Brecht employed, and expected his executants to employ, a great deal of highly skilled, carefully calibrated artistry. But he never disdained the crude: For him, cutting through the pretenses of socially acceptable b.s. was always more important than refinement of detail. Lear deBessonet, directing the Foundry Theater’s production, captures the Brechtian spirit the only way Americans seem comfortable with it, by using a brash, trash-based, open-form aesthetic. Though it plays hell with Brechtian poetic nuance and specificity, it communicates his substance in raw, joyous clumps. Most of all, Brecht believed theater should be fun, and this Good Person is.

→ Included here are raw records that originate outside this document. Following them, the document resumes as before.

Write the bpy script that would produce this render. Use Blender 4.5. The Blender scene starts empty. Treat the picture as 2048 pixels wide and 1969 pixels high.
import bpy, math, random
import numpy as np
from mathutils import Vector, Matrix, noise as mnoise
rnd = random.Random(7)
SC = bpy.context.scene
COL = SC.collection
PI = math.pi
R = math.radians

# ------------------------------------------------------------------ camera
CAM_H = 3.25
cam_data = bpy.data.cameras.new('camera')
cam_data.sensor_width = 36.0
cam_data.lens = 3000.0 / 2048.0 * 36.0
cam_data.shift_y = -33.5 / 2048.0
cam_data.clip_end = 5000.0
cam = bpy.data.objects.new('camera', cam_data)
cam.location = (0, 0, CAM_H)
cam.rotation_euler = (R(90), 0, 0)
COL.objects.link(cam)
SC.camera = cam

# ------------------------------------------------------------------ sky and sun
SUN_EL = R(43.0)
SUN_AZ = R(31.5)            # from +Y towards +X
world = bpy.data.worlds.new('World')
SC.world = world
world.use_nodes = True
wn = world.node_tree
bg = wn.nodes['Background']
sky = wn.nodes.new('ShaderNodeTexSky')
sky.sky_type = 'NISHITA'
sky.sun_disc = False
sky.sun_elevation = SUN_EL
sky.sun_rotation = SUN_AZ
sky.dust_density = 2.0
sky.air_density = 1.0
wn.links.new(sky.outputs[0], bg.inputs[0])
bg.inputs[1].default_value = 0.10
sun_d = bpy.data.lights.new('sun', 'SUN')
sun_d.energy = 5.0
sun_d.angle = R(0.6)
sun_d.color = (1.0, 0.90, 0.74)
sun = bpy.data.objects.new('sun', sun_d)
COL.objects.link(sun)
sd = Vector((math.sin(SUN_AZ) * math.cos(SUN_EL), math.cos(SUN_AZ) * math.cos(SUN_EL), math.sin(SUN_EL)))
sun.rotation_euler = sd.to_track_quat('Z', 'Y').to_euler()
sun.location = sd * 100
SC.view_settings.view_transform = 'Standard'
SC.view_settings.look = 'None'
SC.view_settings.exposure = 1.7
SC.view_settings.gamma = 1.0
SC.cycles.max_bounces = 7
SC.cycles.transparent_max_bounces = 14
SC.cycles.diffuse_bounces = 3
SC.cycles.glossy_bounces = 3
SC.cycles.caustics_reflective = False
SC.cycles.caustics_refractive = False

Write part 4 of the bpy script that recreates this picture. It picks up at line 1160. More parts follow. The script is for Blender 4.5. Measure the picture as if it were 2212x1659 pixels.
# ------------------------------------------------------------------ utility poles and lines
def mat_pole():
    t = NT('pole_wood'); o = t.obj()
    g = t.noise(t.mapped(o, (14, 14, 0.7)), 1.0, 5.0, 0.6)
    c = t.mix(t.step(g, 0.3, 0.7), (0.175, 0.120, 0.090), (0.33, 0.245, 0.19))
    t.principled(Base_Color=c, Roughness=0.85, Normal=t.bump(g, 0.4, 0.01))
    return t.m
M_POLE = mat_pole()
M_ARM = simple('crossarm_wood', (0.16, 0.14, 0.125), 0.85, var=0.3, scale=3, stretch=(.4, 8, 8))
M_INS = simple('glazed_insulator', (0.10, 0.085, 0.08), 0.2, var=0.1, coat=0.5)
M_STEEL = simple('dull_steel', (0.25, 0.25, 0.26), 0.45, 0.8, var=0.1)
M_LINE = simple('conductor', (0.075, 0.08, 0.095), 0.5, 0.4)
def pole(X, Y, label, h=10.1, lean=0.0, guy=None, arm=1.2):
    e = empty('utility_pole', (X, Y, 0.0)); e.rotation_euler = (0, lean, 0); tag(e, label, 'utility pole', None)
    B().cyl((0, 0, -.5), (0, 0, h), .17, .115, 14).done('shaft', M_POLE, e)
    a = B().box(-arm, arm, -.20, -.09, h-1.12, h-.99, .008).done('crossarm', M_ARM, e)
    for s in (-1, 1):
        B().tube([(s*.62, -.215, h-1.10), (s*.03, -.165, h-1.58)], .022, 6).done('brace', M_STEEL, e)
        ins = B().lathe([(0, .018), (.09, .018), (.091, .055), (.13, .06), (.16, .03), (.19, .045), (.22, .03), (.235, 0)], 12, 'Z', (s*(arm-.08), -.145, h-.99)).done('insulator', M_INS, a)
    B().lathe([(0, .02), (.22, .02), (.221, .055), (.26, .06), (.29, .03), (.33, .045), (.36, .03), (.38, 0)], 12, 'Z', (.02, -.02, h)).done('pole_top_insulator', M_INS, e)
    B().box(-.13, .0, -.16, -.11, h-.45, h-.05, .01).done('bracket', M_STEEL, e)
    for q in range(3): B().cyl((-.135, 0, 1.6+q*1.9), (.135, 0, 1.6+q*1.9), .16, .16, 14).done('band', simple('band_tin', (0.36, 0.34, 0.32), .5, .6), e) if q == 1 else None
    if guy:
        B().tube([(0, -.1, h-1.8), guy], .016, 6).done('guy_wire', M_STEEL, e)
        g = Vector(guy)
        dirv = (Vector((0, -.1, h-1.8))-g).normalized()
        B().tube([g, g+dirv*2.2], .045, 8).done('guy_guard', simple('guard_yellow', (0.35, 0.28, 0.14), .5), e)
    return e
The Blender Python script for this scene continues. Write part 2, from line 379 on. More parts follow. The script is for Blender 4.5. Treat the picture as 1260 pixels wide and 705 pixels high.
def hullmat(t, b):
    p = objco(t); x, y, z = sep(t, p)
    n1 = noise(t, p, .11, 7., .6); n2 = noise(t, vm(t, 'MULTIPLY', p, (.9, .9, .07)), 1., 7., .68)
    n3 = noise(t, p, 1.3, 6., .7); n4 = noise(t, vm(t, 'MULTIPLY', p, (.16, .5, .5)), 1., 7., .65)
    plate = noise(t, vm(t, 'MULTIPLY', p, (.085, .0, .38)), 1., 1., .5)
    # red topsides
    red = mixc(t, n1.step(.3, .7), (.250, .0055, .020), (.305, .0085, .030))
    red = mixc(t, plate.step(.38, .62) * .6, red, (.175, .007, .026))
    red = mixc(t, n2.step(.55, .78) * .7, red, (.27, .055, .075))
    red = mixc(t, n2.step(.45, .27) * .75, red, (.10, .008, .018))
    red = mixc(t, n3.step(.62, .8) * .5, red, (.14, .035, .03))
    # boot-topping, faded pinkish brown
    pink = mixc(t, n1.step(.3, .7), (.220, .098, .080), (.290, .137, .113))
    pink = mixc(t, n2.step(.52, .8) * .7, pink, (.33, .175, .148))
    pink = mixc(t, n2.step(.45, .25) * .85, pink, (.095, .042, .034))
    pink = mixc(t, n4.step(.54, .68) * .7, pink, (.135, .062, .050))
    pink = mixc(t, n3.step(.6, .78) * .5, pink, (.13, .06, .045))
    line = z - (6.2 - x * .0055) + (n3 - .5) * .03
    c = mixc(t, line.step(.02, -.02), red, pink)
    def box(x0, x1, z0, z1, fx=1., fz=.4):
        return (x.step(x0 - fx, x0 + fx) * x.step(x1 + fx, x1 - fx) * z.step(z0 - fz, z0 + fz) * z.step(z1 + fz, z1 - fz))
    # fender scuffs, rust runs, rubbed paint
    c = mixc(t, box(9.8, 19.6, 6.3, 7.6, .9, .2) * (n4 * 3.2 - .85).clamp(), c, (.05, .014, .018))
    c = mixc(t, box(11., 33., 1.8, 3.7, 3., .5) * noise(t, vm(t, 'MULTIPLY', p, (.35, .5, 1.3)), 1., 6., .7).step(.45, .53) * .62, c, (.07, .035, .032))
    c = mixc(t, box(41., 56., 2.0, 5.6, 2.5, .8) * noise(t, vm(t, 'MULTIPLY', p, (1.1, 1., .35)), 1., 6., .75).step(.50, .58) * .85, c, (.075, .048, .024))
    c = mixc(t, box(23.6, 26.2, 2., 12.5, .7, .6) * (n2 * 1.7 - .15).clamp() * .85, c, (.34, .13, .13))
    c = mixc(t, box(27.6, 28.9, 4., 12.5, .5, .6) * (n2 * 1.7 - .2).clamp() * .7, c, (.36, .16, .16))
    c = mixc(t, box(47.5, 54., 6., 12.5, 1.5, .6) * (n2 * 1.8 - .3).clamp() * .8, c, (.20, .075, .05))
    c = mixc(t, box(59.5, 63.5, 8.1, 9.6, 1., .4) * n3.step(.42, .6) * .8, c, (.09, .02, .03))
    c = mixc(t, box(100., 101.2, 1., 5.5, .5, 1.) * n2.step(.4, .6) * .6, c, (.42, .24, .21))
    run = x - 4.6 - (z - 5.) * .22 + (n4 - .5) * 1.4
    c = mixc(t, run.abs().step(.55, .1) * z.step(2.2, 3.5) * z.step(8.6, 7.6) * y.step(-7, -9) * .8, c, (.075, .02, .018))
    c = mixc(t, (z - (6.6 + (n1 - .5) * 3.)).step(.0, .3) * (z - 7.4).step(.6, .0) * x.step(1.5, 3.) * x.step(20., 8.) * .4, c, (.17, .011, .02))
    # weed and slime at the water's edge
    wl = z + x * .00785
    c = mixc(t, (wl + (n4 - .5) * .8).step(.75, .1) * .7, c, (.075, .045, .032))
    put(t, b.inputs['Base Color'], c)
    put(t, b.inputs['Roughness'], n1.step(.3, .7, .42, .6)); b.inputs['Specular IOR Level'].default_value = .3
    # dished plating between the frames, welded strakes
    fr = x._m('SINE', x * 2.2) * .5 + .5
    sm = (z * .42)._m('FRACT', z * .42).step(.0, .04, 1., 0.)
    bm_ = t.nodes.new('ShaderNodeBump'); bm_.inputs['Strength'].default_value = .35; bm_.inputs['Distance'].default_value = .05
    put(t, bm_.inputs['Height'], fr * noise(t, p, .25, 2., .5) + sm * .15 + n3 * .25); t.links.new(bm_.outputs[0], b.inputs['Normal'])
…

Obviously male, his shaven head gleaming, Mac doesn’t even try for a physical impersonation of Shen Tei. Yet he conveys her feelings, in the tenderer passages, with genuinely moving delicacy, fittingly balanced by his curt, mustachioed Shui Ta. While much of the cast can’t match his resourcefulness, the three gods (Vinie Burrows, Annie Golden, and Mia Katigbak) make a stylishly varied trio. And Lisa Kron, as a shrewishly nattering landlady and the self-aggrandizing mother of Shen Tei’s lover, delivers two gemlike caricatures that can stand with the best Brechtian performances in any context.